#### [Problem description]
Report the count of lines that carry the string "pixels", and add nothing.

#### [Dataset records]
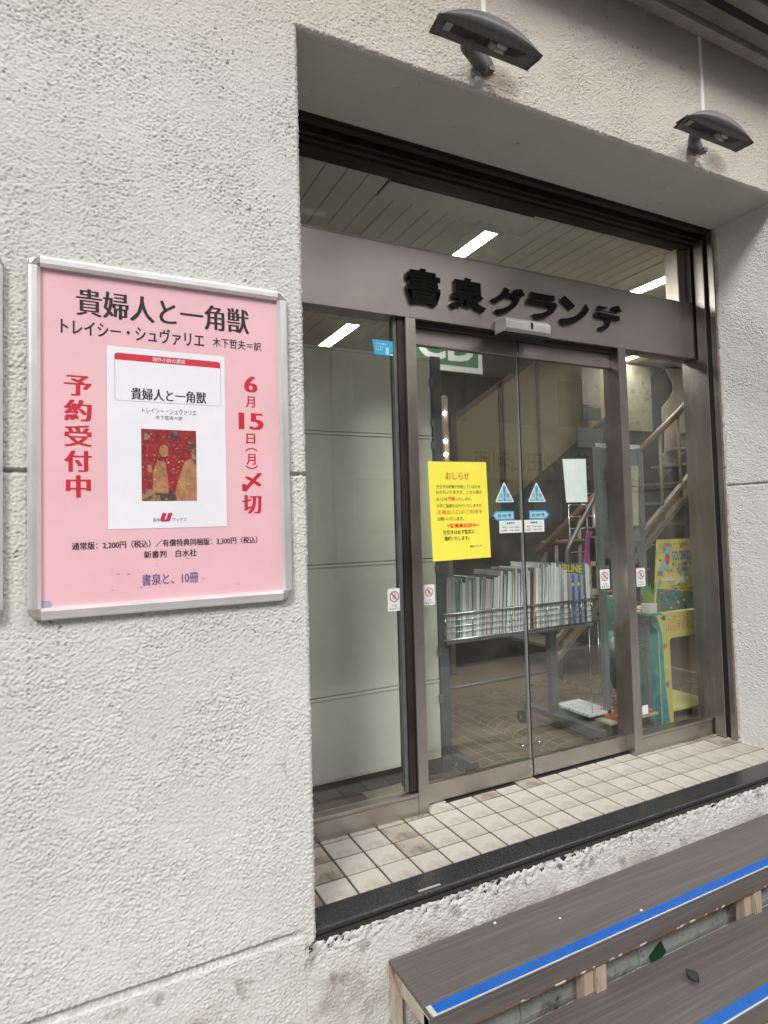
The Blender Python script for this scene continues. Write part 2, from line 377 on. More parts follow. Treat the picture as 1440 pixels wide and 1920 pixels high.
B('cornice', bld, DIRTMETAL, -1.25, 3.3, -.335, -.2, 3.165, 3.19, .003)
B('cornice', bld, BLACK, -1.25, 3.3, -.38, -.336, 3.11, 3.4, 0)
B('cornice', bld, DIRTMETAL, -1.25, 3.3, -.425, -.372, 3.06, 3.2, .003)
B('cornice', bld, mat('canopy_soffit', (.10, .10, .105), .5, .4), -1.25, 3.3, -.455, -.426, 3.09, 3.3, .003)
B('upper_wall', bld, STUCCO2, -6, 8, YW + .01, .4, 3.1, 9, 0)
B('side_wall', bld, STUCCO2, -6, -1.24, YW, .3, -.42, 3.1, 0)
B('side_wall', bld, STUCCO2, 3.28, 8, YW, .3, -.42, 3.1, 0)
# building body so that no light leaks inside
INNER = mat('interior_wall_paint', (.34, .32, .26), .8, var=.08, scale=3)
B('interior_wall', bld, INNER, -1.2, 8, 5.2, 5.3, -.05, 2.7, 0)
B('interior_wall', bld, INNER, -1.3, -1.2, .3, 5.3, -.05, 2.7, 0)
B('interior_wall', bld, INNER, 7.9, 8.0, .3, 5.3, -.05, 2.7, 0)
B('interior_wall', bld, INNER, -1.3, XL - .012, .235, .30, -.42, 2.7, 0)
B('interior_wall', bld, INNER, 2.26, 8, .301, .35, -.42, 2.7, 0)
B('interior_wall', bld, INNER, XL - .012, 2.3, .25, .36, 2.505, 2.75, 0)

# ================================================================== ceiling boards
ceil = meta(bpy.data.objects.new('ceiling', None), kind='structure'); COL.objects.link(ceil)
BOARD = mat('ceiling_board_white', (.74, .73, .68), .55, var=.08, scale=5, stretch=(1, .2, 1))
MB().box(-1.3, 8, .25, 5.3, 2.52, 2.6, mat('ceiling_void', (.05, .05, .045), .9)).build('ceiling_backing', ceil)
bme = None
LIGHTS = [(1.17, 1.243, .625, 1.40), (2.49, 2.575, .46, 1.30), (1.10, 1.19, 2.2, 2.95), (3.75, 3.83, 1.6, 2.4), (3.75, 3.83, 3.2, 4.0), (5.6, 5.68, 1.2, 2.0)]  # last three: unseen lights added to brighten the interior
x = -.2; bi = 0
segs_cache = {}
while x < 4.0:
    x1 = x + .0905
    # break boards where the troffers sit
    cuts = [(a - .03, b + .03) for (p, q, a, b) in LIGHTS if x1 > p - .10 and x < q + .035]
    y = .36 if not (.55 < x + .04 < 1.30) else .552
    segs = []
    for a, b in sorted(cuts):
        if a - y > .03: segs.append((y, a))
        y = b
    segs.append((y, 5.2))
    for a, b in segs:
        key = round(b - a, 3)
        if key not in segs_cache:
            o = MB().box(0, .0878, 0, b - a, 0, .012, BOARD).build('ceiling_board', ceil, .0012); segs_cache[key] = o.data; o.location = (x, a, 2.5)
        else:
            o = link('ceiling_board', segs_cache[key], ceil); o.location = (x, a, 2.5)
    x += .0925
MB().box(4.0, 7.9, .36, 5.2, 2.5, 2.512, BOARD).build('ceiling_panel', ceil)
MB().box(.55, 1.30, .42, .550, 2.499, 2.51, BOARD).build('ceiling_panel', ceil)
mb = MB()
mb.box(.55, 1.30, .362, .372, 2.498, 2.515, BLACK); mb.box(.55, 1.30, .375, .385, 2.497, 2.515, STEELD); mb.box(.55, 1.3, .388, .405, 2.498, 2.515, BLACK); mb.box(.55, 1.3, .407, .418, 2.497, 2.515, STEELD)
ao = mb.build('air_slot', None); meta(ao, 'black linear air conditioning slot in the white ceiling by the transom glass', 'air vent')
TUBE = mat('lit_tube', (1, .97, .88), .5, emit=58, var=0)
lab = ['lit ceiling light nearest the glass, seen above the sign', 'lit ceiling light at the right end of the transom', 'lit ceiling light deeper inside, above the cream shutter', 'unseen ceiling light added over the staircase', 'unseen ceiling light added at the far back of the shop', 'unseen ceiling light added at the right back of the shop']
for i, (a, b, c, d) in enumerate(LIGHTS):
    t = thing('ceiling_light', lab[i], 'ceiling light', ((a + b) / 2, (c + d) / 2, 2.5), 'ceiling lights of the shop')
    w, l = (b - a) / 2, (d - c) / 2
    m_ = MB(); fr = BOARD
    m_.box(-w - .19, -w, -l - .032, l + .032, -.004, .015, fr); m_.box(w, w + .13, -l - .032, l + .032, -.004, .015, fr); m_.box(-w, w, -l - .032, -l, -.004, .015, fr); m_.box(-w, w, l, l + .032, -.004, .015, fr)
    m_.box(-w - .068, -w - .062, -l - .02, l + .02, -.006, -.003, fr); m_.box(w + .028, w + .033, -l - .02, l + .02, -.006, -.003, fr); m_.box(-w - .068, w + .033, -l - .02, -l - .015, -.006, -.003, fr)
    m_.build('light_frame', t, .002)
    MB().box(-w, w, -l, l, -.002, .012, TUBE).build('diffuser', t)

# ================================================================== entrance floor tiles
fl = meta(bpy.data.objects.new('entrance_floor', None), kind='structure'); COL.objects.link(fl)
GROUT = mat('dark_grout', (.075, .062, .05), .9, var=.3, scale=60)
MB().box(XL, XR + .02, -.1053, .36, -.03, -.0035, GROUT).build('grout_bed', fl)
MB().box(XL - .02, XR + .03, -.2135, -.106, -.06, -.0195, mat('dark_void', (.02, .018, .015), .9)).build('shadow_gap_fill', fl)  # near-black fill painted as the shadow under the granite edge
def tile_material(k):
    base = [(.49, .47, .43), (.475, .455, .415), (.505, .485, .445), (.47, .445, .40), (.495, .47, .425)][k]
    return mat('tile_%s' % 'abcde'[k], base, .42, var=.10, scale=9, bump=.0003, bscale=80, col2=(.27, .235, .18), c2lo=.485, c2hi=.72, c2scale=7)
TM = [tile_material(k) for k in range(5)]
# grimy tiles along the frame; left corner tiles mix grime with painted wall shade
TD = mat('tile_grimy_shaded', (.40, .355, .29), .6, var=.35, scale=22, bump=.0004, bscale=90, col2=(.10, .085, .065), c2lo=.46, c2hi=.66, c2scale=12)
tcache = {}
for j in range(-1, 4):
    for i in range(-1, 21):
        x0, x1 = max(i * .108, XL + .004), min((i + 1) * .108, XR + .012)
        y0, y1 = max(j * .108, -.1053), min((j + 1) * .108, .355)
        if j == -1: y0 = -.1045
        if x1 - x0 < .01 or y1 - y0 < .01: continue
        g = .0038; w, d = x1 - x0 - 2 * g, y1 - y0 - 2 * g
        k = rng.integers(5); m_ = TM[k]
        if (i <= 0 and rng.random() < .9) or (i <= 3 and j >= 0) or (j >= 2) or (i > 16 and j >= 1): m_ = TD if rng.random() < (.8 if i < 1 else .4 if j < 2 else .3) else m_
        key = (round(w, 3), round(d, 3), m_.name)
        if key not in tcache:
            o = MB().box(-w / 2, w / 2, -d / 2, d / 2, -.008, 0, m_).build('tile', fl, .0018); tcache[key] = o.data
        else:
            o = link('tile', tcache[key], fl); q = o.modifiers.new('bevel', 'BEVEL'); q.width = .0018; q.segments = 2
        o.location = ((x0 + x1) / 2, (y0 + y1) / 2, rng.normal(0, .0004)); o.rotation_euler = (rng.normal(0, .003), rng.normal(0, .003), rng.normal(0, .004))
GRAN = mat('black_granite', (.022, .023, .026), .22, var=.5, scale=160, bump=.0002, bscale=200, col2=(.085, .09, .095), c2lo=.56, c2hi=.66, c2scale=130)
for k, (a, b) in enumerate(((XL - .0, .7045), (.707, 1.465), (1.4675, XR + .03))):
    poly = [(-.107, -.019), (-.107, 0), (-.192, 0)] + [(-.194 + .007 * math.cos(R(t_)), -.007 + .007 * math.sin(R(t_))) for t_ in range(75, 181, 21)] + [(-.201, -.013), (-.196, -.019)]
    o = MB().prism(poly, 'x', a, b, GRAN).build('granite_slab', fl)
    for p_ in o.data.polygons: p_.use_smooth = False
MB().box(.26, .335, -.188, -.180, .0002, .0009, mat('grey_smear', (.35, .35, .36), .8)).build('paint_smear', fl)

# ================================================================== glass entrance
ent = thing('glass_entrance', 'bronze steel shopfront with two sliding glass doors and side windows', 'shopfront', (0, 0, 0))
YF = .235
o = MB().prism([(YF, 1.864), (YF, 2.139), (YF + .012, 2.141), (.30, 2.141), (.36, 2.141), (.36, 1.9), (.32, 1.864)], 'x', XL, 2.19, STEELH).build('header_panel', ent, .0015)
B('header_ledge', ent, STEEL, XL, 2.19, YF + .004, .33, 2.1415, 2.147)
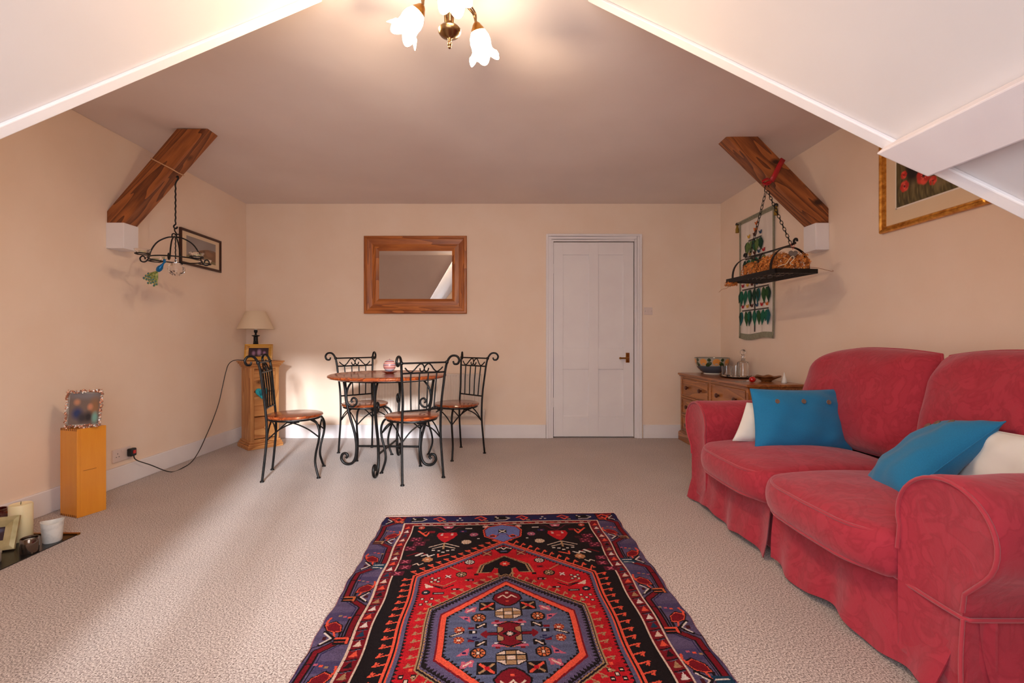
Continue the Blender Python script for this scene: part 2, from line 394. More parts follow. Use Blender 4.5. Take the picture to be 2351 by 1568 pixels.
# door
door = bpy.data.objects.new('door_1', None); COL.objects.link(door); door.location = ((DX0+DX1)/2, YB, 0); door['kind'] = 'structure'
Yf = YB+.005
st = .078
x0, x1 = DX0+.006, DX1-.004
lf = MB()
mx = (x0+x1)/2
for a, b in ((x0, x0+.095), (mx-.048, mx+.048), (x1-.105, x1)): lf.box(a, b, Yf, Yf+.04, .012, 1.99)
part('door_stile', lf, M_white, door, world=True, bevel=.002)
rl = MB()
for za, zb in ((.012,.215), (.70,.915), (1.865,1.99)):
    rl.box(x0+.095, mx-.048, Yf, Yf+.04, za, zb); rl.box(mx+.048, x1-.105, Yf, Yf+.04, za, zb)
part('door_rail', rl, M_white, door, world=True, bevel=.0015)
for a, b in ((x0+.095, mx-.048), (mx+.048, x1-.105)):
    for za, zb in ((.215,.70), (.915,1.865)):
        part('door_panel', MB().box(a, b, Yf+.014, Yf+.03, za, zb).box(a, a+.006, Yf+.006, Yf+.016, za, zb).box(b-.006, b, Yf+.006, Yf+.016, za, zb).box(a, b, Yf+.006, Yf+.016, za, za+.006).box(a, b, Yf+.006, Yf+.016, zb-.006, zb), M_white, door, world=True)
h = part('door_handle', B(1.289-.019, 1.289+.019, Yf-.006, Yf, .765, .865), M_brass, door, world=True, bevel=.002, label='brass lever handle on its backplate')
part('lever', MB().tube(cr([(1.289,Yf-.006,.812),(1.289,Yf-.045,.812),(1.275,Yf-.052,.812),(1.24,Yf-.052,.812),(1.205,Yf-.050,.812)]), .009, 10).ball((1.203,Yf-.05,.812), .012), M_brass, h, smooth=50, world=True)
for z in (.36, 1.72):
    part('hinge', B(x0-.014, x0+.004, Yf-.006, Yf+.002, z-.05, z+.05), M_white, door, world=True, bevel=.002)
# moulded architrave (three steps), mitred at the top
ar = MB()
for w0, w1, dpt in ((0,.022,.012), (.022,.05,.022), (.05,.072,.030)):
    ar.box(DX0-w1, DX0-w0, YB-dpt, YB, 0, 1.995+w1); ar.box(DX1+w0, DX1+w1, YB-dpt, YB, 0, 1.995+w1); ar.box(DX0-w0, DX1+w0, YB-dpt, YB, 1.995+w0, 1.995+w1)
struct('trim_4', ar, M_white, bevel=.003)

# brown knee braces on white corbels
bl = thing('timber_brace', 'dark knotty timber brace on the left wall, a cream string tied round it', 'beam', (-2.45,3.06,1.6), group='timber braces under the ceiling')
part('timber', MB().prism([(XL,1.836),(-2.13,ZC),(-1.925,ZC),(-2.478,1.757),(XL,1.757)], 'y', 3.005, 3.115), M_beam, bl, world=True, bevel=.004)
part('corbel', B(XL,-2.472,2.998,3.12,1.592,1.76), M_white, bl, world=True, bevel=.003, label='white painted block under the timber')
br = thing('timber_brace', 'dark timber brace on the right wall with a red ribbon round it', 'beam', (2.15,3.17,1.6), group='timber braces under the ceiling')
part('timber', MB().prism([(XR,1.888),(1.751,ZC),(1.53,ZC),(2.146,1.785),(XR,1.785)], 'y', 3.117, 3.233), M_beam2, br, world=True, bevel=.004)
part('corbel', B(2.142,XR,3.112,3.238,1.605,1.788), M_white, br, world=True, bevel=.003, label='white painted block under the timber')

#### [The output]
2